For New Labour to accuse the electorate of threatening the future of politics in this country takes them and their spin doctors to a new and quite breathtaking level of gall. The fact is that politicians today are not a patch on their forebears - and that is why so many of us are losing interest.

You only have to look at the death of political speechmaking for evidence. As late as the Fifties and sixties, thousands of people used to flock to hear the great political orators of the day speak in person, declaiming from rostrums up and down the country in a political vernacular that inspired, educated and never patronised the listeners.

Winston Churchill, Nye Bevan, Iain Macleod, Enoch Powell, Michael Foot - you didn't have to agree with their message to value the fact they represented the best traditions of a political rhetoric that stretched back to the days of William Pitt, Edmund Burke, Charles James Fox and beyond.

Contrast those great speeches of the past with this effort of the last Liberal Party conference, though the oratory at the Labour and Conservative conferences was no better.

For in the peroration of his speech, Charles Kennedy - heir to Gladstone, Asquith and Lloyd George - attempted to enthuse his listeners with the following set of verbless sentences, platitudes and sound-bites: '225 days. Then a stark choice. A serious choice. And we, increasingly, are the winning choice. Because all we say and all we do is based on those fundamentals. Freedom. Fairness. Trust. That is Liberal Democracy.'

In the last nine sentences of his speech, Kennedy averaged fewer than four words per sentence. That's not oratory, but rather a series of bland advertising slogans of a sort that would have had Winston Churchill jeered out of the hall.

Yet under Mr Hoon's proposals, it will be us who are fined for failing to respond, rather than modern politicians for being pathetic shadows of their predecessors.

There is doubtless a Treasury agenda behind much of this, as there nearly always tends to in new initiatives emanating from this Government. The fines that will be levied on us for not voting will be payable to local councils, thus saving central government money it would otherwise have to pay to the councils.

But my strongest objection is that it is fundamentally undemocratic.
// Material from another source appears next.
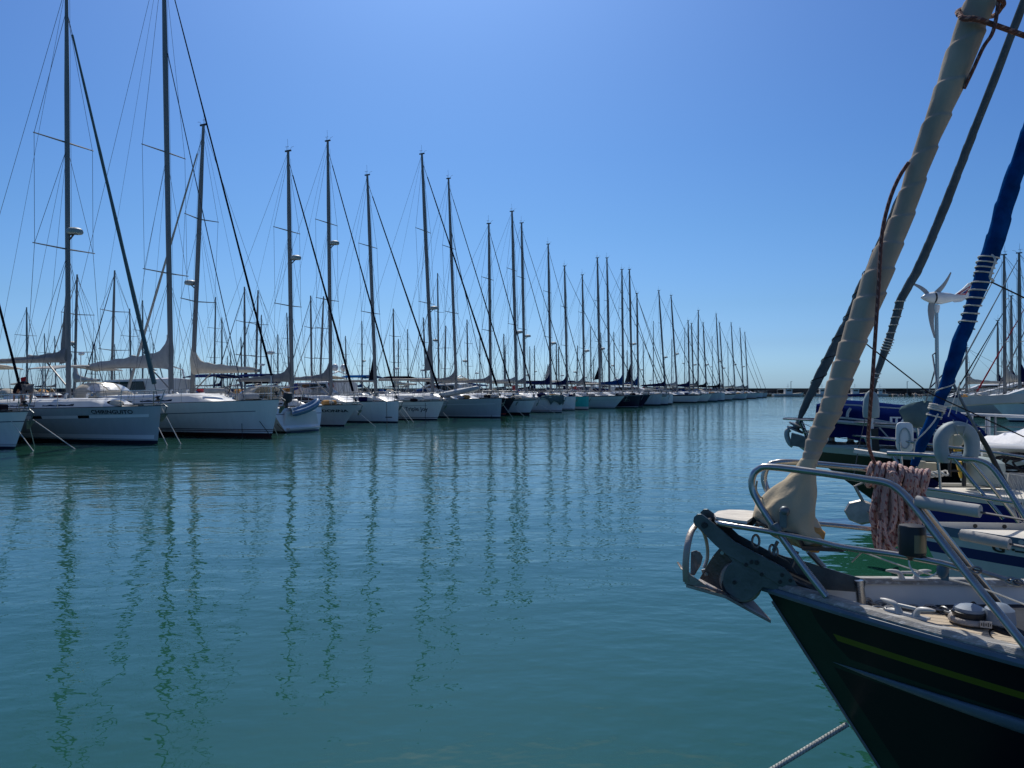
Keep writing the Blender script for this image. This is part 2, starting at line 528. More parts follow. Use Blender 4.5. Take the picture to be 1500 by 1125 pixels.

The point of democracy is allowing people not to conform if they do not wish to. The compulsory vote will be a form of nationalisation of politics, more reminiscent of Eastern Europe.

New Labour piously tells us that is part of our civic duty to vote, and that universal franchise was hard-won and thus ought to be exercised. The early 20th century struggles of the suffragettes are regularly trotted out by modern politicians to encourage women to vote.

Yet at the same time the Government is - especially in its policies on crime, education, immigration and welfare - breaking up precisely that sense of civic pride and duty that in the Fifties produced such high electoral turnouts.

The suffragettes might have won votes for women in 1918, but if elderly ladies in council blocks are scared of leaving their flats to walk to the polling stations, they will be fined.

It is the politicians and not ordinary Britons who have betrayed the legacy of the Pankhursts and the best traditions of British democracy.